Browsing on You-tube I came upon the wonderful series The Victorian Kitchen Garden:  13 episodes created by BBC2 in 1987, it follows the year-long cycle of vegetable and fruit production in a walled English garden in Wiltshire, with delightfully low-key British commentary by the head gardener.  If you are (as the Brits say) a keen veg gardener who aspires to a beautiful and productive plot, be sure to check this out for inspiration and practical tips.

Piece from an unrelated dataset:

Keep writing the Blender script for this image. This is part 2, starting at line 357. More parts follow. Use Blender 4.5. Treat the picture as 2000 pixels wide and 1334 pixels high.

Great garden visits in the Bay Area!  
I visited the U C Berkeley Botanical Garden for the first time recently: what a great local retreat and education center! Located on the hill above the Greek Theatre it has excellently labeled plant collections from all parts of the world. The lovely Asian planting area is centered around a tranquil waterfall and pond, and the Old Rose Garden is high on the hill with spectacular views to the Golden Gate. Visiting on a cold day in winter, I particularly enjoyed exploring their glass houses with collections of the extremely odd desert plants from all the continents.  

The South African Aloes and Euphorbias are wonderful in their colorful varieties.  The incredibly rock-like Lithops (living stones)  are so bizarre!  What a fun house plant: great for those with a black thumb, as they live in some of the most arid, rocky places on earth.  They are for sale in the gift shop, along with lots of other cool plants and beautifully planted containers.  They also have wall-hanging succulent arrangements: something I mean to try outside next summer.